Before there was any notion of Ireland there was this — the idea
that large groups of people owed each other allegiance through a shared
identity which naturally came to be known through a name. This would have
usually, I suppose, gone hand-in-hand with a geographical allegiance but
this would not have extended far. It would have been a small badge of
identity and one that can still be seen now in Ireland’s townlands.
These names, given to often very small areas of land, are what constitute
rural addresses in most parts of Ireland. Each field and hill and lane
and valley lies within some kind of townland. Within that of course there
is another strata of identity whereby individual fields have names, origins
of which may be lost but linger on even though individual ownership of
fields may have changed many times.
These particular levels of identity are under great threat of disappearing
of course.

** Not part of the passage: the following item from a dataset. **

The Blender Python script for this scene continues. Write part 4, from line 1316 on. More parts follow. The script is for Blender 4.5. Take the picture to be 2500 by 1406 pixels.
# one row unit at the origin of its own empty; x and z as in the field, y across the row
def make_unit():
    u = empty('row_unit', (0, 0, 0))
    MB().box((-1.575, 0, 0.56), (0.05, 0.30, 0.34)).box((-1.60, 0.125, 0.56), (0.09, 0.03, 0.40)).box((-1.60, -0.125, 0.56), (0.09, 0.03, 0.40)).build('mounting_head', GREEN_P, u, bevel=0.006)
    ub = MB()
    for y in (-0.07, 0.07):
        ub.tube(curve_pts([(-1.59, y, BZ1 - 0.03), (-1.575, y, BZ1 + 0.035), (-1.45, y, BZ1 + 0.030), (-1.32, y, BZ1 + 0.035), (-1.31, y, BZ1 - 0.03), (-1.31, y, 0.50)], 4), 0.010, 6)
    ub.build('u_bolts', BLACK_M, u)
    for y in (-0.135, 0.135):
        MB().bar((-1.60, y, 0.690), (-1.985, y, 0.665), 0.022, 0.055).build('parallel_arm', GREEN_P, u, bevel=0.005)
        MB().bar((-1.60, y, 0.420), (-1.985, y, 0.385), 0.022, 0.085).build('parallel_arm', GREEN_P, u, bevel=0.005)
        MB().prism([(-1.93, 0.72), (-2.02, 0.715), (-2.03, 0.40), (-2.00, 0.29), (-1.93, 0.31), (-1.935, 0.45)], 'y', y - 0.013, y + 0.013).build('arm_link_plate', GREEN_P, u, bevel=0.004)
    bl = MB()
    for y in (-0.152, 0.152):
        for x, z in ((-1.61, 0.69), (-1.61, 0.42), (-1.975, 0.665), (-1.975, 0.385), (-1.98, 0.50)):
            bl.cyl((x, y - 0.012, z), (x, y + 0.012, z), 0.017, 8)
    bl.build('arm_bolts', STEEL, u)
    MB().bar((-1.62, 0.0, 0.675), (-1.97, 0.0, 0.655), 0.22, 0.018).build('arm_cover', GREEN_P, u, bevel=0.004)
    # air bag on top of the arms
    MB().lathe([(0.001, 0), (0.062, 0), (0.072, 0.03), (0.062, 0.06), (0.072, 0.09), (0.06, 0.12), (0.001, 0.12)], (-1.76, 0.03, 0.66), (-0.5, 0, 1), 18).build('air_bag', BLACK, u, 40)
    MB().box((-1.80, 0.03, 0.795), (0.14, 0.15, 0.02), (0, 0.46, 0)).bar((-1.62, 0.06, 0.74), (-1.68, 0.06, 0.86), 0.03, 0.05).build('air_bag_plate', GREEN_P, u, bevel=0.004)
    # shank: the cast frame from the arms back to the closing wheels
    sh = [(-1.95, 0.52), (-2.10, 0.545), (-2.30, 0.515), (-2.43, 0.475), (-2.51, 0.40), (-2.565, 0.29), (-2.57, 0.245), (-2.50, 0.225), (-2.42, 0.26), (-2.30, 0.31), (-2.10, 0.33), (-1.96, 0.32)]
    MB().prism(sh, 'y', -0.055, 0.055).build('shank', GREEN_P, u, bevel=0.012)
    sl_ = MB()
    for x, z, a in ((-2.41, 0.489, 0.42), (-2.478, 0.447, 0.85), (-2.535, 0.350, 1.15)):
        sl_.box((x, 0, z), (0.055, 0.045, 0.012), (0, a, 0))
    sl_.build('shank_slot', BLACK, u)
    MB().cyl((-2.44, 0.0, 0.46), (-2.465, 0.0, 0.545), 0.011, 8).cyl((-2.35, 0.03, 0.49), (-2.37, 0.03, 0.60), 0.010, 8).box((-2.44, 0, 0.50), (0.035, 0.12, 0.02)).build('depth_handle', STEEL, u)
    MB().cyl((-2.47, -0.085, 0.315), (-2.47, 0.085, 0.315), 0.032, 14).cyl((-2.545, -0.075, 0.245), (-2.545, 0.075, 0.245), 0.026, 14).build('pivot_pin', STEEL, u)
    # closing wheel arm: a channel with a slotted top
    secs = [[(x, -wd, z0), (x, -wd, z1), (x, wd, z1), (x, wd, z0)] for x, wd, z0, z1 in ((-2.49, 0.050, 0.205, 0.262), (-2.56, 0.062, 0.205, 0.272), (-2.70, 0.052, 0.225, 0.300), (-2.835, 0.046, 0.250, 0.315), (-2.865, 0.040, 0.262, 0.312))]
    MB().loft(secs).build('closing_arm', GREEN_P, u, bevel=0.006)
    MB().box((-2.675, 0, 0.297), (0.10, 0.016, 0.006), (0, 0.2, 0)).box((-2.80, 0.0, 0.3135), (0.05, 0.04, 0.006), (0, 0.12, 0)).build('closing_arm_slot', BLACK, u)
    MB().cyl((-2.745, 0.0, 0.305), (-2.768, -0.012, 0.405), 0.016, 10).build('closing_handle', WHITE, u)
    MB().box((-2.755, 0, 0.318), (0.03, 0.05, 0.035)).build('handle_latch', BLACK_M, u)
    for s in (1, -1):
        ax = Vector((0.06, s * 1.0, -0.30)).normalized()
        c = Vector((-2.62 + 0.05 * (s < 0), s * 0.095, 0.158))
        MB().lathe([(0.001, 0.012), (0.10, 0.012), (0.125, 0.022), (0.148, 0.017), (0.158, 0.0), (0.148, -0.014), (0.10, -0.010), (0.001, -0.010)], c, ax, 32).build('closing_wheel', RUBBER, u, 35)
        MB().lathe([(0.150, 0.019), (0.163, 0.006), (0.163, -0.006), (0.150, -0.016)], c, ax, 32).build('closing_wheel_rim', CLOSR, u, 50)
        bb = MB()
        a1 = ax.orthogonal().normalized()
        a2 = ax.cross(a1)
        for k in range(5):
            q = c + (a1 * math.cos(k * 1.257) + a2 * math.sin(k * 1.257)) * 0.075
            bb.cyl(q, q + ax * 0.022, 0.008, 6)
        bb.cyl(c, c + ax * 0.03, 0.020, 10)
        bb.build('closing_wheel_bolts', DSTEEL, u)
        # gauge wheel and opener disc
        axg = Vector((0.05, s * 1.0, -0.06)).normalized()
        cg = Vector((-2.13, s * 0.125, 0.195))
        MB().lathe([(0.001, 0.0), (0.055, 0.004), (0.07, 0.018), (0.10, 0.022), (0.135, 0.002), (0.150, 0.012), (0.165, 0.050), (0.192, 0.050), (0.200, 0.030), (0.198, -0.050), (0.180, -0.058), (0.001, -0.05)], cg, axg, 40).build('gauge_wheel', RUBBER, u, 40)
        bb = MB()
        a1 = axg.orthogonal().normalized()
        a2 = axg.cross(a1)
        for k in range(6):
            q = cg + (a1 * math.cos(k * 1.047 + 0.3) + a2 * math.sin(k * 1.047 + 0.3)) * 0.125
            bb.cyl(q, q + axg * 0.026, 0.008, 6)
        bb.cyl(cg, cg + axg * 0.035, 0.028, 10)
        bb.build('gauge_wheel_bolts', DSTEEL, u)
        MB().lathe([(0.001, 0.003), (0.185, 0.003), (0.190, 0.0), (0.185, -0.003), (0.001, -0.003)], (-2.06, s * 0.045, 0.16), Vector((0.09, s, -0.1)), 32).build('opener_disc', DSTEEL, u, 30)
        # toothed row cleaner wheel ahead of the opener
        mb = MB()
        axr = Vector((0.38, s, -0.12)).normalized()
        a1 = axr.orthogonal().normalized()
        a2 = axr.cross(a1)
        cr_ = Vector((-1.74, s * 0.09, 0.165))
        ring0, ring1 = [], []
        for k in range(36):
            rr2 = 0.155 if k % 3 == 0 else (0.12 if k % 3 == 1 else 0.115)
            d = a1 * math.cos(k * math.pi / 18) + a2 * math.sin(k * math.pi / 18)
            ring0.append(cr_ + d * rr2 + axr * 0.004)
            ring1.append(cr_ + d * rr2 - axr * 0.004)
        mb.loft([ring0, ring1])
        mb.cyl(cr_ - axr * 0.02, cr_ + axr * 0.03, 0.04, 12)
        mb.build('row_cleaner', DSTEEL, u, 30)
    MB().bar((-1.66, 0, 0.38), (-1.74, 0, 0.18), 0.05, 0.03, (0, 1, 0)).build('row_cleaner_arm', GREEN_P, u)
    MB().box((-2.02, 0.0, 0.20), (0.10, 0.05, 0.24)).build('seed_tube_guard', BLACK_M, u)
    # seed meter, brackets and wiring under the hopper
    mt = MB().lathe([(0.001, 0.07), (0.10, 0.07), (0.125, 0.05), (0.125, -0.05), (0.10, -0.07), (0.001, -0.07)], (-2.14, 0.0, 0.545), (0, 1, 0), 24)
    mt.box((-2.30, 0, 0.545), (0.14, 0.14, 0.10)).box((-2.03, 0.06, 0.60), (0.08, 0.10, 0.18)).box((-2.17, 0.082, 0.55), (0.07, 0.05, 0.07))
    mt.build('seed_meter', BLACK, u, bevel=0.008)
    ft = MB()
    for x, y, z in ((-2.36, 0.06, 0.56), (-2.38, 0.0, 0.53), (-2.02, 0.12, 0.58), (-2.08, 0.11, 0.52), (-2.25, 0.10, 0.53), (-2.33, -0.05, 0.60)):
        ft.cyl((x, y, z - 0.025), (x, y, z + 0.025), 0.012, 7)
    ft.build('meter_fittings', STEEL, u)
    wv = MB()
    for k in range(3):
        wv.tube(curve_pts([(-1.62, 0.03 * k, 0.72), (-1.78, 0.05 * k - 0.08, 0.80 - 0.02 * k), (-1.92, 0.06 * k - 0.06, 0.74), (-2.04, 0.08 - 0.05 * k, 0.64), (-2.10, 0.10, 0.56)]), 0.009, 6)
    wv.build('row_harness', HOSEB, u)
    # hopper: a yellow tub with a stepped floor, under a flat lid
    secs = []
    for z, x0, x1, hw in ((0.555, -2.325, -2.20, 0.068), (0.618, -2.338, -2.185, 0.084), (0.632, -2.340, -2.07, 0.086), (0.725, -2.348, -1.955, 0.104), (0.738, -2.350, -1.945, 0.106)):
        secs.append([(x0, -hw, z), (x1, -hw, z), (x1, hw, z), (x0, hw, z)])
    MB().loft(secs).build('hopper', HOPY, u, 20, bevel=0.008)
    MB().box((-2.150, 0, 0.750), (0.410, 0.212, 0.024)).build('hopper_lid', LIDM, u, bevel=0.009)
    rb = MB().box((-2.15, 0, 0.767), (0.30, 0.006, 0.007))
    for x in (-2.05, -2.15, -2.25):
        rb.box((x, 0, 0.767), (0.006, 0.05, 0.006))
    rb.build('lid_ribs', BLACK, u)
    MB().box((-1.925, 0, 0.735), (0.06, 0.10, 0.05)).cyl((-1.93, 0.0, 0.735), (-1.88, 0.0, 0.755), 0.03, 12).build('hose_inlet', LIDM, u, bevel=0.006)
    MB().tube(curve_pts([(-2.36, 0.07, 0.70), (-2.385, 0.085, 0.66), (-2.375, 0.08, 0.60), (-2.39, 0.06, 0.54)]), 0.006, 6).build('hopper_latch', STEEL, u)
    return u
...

Cleary’s field may well now be part of the new housing
estate Chestnut Avenue. The townland, our government tells us, should
be buttressed with a postcode. That way our post, which always gets to
us through a combination of co-operation and intimate local knowledge,
will be delivered more efficiently. It will be delivered, to use the deadening
language of our age, according to international best practice.
As if how they do small, everyday things in the USA had anything to do
with how they do it in Co. Clare. As if how they do small, everyday things
in Co. Cork had anything to do with how they do it in Finland.

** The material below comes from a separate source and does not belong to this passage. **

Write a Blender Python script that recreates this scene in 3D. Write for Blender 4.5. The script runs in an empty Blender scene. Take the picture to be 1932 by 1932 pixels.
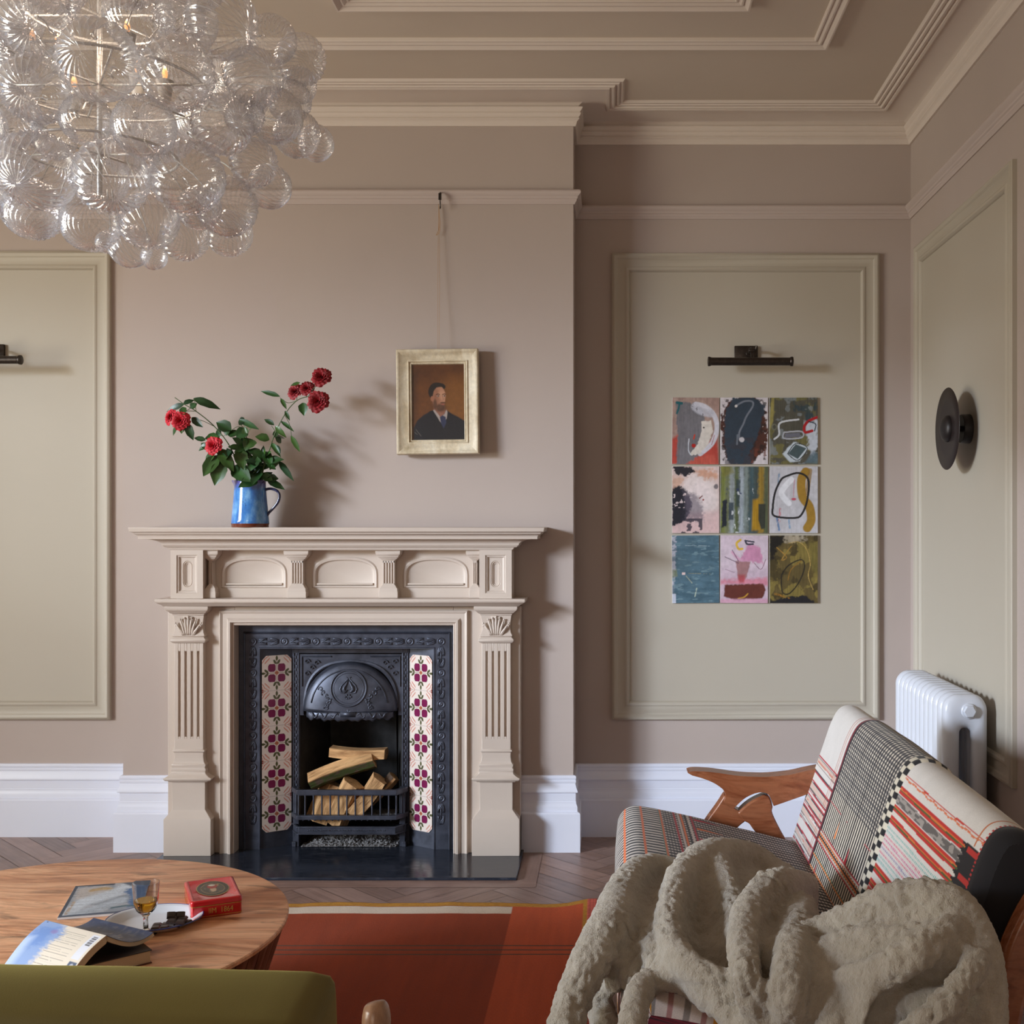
import bpy, bmesh, math, random
import numpy as np
from mathutils import Vector, Matrix
from mathutils import noise as mnoise
C = bpy.context.scene.collection
SC = bpy.context.scene
# ------------------------------------------------------------------ camera
F = 2180.0; VX = 1150.0; VY = 986.0; H = 1.405
cam_d = bpy.data.cameras.new('camera'); cam = bpy.data.objects.new('camera', cam_d); C.objects.link(cam)
cam.location = (0, 0, H); cam.rotation_euler = (math.pi/2, 0, 0)
cam_d.sensor_width = 36; cam_d.lens = 36*F/1932
cam_d.shift_x = -(VX-966)/1932; cam_d.shift_y = (VY-966)/1932
cam_d.clip_start = 0.05; cam_d.clip_end = 100
SC.camera = cam
# ------------------------------------------------------------------ view, world, lights
SC.view_settings.view_transform = 'Standard'; SC.view_settings.look = 'None'
SC.view_settings.gamma = 1; SC.view_settings.use_curve_mapping = False
SC.view_settings.exposure = 0.0
SC.cycles.use_denoising = True
SC.cycles.max_bounces = 10; SC.cycles.diffuse_bounces = 6; SC.cycles.glossy_bounces = 4
SC.cycles.transmission_bounces = 8; SC.cycles.transparent_max_bounces = 40
SC.cycles.sample_clamp_indirect = 6; SC.cycles.caustics_reflective = False; SC.cycles.caustics_refractive = False
W = bpy.data.worlds.new('daylight'); SC.world = W; W.use_nodes = True
W.node_tree.nodes['Background'].inputs[0].default_value = (0.62, 0.78, 1.0, 1)
W.node_tree.nodes['Background'].inputs[1].default_value = 1.0
def area(name, loc, target, sx, sy, power, col, spread=180):
    L = bpy.data.lights.new(name, 'AREA'); L.shape = 'RECTANGLE'; L.size = sx; L.size_y = sy
    L.energy = power; L.color = col; L.spread = math.radians(spread)
    o = bpy.data.objects.new(name, L); C.objects.link(o); o.location = loc
    o.rotation_euler = (Vector(target)-Vector(loc)).to_track_quat('-Z', 'Z').to_euler()
    return o
# sky panel and warm ground-bounce panel outside the left window, plus an added front fill
XL = -5.0; YF = -3.2
WY0, WY1, WZ0, WZ1 = -0.3, 3.3, 0.45, 2.95        # window opening in the left wall
area('sky_daylight', (-11.0, -3.9, 3.8), (4.4, 4.0, 1.2), 1.8, 3.4, 330, (0.71, 0.83, 1.0), 48)
area('garden_daylight', (XL-1.5, 1.0, 1.2), (0, 4, 2.6), 4.6, 2.0, 275, (1.0, 0.92, 0.72), 150)
area('front_fill', (-1.5, YF-0.5, 1.6), (-1.4, 3, 1.6), 2.2, 1.7, 36, (1.0, 0.76, 0.48))  # warm fill added behind the camera, no known source there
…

Then there is of course the very strong identity amongst the Irish of
county allegiance. As the
t-shirts say down here, Irish by birth, Cork by the grace of God. Ireland’s
still strong rural backbone means that county rather than city allegiance
remains very strong. As in its parish-based, townland-encompassing clubs
the GAA is one of the best exponents of this.

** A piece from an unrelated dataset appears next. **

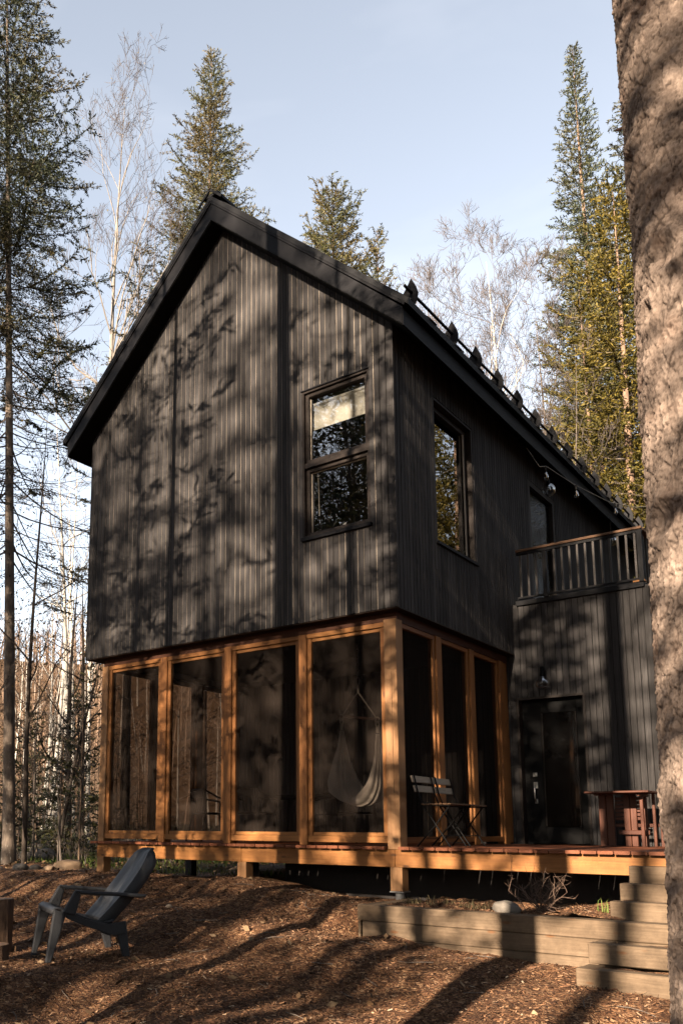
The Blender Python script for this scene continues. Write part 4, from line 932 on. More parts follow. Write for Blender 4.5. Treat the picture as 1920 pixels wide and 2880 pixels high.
def bare_tree(H, r0, seed, mats, zc=.35, nl=14, spread=.5, lean=(0, 0), wob=.12, thin=.03, twigs=5, leaf=None, limb=.45, multi=1, depth=3, up=.75):
    """broadleaf without leaves; mats=(trunk bark, limb bark, twig bark, leaf); leaf=(density,size)"""
    r = np.random.default_rng(seed); S = [[], [], [], []]; ST = [[], [], [], []]; lP = []; lD = []
    sp = spine(H, seed, lean, wob); zz = sp[:, 2]; rad = r0 * np.clip((H - zz) / H, .02, 1) ** .9
    tm = trunk_mesh('trunk', sp, rad, mats[0], 8 if r0 < .06 else 12, 1.25, seed)
    def grow(p, d, ln, rr, lev):
        ns = 5; q = p.copy(); dd = d.copy(); pts = [q.copy()]
        for i in range(ns):
            dd = unit(dd + r.normal(size=3) * .17 + np.array([0, 0, .10])); q = q + dd * ln / ns; pts.append(q.copy())
        pts = np.array(pts); rs = np.linspace(rr, max(rr * .3, .0035), ns + 1); tgt = S if rr > thin * .35 else ST
        tgt[0].append(pts[:-1]); tgt[1].append(pts[1:]); tgt[2].append(rs[:-1]); tgt[3].append(rs[1:])
        if leaf and lev <= 1:
            m = r.poisson(leaf[0] * ln); 
            if m:
                u = r.uniform(.2, 1, m); lp = np.stack([np.interp(u * ns, range(ns + 1), pts[:, c]) for c in range(3)], -1); lP.append(lp + r.normal(size=lp.shape) * .03); lD.append(r.normal(size=lp.shape) + np.array([0, 0, -.5]))
        if lev <= 0: return
        nc = twigs + (1 if lev > 1 else 0)
        for k in range(nc):
            u = r.uniform(.25, 1.0); i = min(int(u * ns), ns - 1); bp = pts[i] + (pts[i + 1] - pts[i]) * (u * ns - i)
            dp = unit(pts[i + 1] - pts[i]); ax = np.cross(dp, r.normal(size=3)); ax = unit(ax); an = r.uniform(.45, 1.05); nd = unit(dp * math.cos(an) + ax * math.sin(an) + np.array([0, 0, .18]))
            grow(bp, nd, ln * r.uniform(.38, .66) * (1.1 - .35 * u), max(rs[i] * .55, .0035), lev - 1)
    az = r.uniform(0, 6)
    for i in range(nl):
        f = zc + (1 - zc) * (i + r.uniform(0, .9)) / nl; f = min(f, .97); z = f * H; az += 2.4 + r.normal() * .4
        p = np.array([np.interp(z, zz, sp[:, 0]), np.interp(z, zz, sp[:, 1]), z]); e = up + r.normal() * .15
        d = np.array([math.cos(az) * math.cos(e), math.sin(az) * math.cos(e), math.sin(e)]); ln = spread * H * limb * (1.05 - .62 * (f - zc) / (1 - zc)) * r.uniform(.7, 1.15)
        grow(p, d, ln, max(.004, np.interp(z, zz, rad) * .55), depth - 1)
    parts = []
    for A, m, k in ((S, 0, 4), (ST, 1, 3)):
        if A[0]: v, f = tubes_np(np.concatenate(A[0]), np.concatenate(A[1]), np.concatenate(A[2]), np.concatenate(A[3]), k); parts.append((v, f, m))
    if lP:
        P_ = np.concatenate(lP); n = len(P_); v, f = shoots_np(P_, np.concatenate(lD), leaf[1] * r.uniform(.6, 1.3, n), leaf[1] * .75 * r.uniform(.6, 1.2, n), False, r); parts.append((v, f, 2))
    V, F, mi = join(parts)
    return tm, mesh_np('crown', V, F, [mats[1], mats[2], mats[3]], mi)
def tree(name, label, cat, x, y, meshes, rz=0, group=None, scale=1.0, z=None):
    t = thing(name, label, cat, (x, y, gz(x, y) - .05 if z is None else z), rz, group); t.scale = (scale,) * 3
    link('trunk', meshes[0], t); link('crown', meshes[1], t); return t

B_fir = bark('grey fir bark', (.09, .068, .052), (.20, .155, .12), (24, 24, 7), .7, ((40, 40, 14), .66, (.34, .32, .28)))
B_spruce = bark('spruce bark', (.12, .075, .05), (.26, .17, .115), (24, 24, 7))
B_birch = bark('white birch bark', (.40, .36, .31), (.55, .51, .45), (9, 9, 3), .2, ((14, 14, 30), .64, (.05, .04, .035)))
B_grey = bark('grey twig bark', (.075, .06, .048), (.16, .13, .108), (20, 20, 6), .3)
B_twig = plain('purple brown twigs', (.070, .056, .050), .8, .2)
B_pale = plain('pale limb bark', (.20, .175, .15), .8, .2, noise=.25, nscale=6)  # the bark's own pale colour, mottled by noise
B_dark = bark('dark young bark', (.035, .026, .02), (.085, .065, .05), (30, 30, 8), .4)
B_deadtwig = plain('dead fir twigs', (.105, .082, .066), .85, .1)
F_fir = islands_mat('fir needles', [(0, (.018, .024, .010)), (.6, (.042, .052, .022)), (1, (.085, .085, .034))], .6, .25, .2, clump=(.55, (.11, .07, .022), .5))
F_spruce = islands_mat('spruce needles', [(0, (.032, .034, .010)), (.55, (.068, .073, .022)), (1, (.13, .118, .036))], .6, .25, .2, clump=(.7, (.14, .08, .022), .45))
F_blue = islands_mat('blue green spruce needles', [(0, (.026, .036, .018)), (.6, (.062, .076, .036)), (1, (.12, .125, .058))], .6, .25, .2, clump=(.6, (.11, .085, .03), .45))
F_cedar = islands_mat('yellow green cedar sprays', [(0, (.055, .045, .008)), (.5, (.14, .108, .018)), (1, (.24, .17, .028))], .65, .2, .3, clump=(.8, (.05, .056, .014), .6))
F_small = islands_mat('young fir needles', [(0, (.018, .022, .007)), (.6, (.05, .052, .015)), (1, (.10, .09, .024))], .6, .3, .2)
F_bud = islands_mat('opening buds', [(0, (.035, .028, .012)), (.6, (.13, .10, .03)), (1, (.30, .22, .06))], .7, .2, .3)
F_dark = islands_mat('small dark leaves', [(0, (.02, .018, .012)), (.7, (.055, .045, .02)), (1, (.28, .19, .05))], .7, .2, .25)

# ---- trees seen in the photo
NS = dict(sl=.095, sw=.027)
tm = conifer(19.5, .112, 5.6, 2.6, 101, (B_fir, F_fir, B_deadtwig), per_m=14, fill=2.0, up=(.55, -.22), curve=.10, power=.50, leafy=lambda z: 1.0 if z > 11.0 else (.85 if z > 9.4 else (.35 if z > 7.8 else .08)), twig=.12, lean=(-.72, -.55), gaps=.25, hang=.16, sl=.08, sw=.021)
tree('fir_tree', 'tall fir at the left edge with a bare lower trunk and drooping branches', 'tree', -8.33, 1.46, tm, 0)
tree('bare_tree', 'bare pale tree rising left of the roof ridge', 'tree', -13.37, 8.29, bare_tree(22.6, .14, 103, (B_pale, B_pale, B_twig, F_bud), zc=.42, nl=20, spread=.50, limb=.46, twigs=4, depth=4, up=1.12, leaf=(.25, .05), wob=.2), 1.0, 'bare trees behind the cabin')
tree('fir_tree', 'dark fir with golden tips just behind the left roof slope', 'tree', -10.13, 5.9, conifer(15.3, .12, 5.0, 2.3, 105, (B_fir, F_fir, B_deadtwig), per_m=8, up=(.5, -.2), curve=.1, power=.65, leafy=lambda z: .9 if z > 11 else .45, gaps=.4, hang=.15, **NS), 2.0)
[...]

The All-Ireland Championships pits county against county the way England’s
football leagues pit city against city. That is the result of two different
histories — of an industrial revolution versus an agrarian society.
It is the result of different identities and of a different evolution
of identity.
National identity comes after that and, certainly compared to names and
townlands, is a much more recent development. In many ways anyway, it
could be argued, national identity is imposed far more than the smaller
identities. It is far more of a political composite than the others or
far more something that others call us rather than we call ourselves.
An Irishman in England does not walk down the street every day thinking
I am Irish but every one he meets, that he talks to, thinks at some level,
he is Irish. And his mind does not drift back to grand ideas about Ireland
and his nation but to memories and recollections of his family and his
townland and his lanes and his home.
A lot of Irish people are Irish when they watch international sports and
watch Ireland playing soccer or rugby. But when they file in to Croke
Park to watch hurling, that king of sports, or football they are Kilkenny
men or Galway women. Identity is fluid isn’t it? Always changing.
Many second-generation Irish might testify to this in that their identity
includes both that of the land of their parents’ birth and that
of their own. They are Irish yet from Birmingham not Roscommon, from Manchester
not Meath, from London not Limerick.
There is no contradiction in this. It makes perfect sense both emotionally
and historically. It has the ring of truth about it. I have always felt
myself to be Irish due to my family and my upbringing. I have never once
considered myself to be English even though I was born and bred there.
But I am from Birmingham. I am from an English city.
My childhood was spent within hearing distance of Birmingham City’s
football ground and that is part of my identity. In that way, by following
that team, I connect with and salute my past and my upbringing even though
I have only visited that city a handful of times in the last 10 years,
even though the corruption of cash makes it a game far removed from the
one I grew up with.
With identity being such a moveable feast it seems strange then that the
second-generation badge is one so mocked and so questioned. Indeed it
would quite clearly take a large amount of psychological dislocation for
someone to subsume it. Surely we do so at our peril.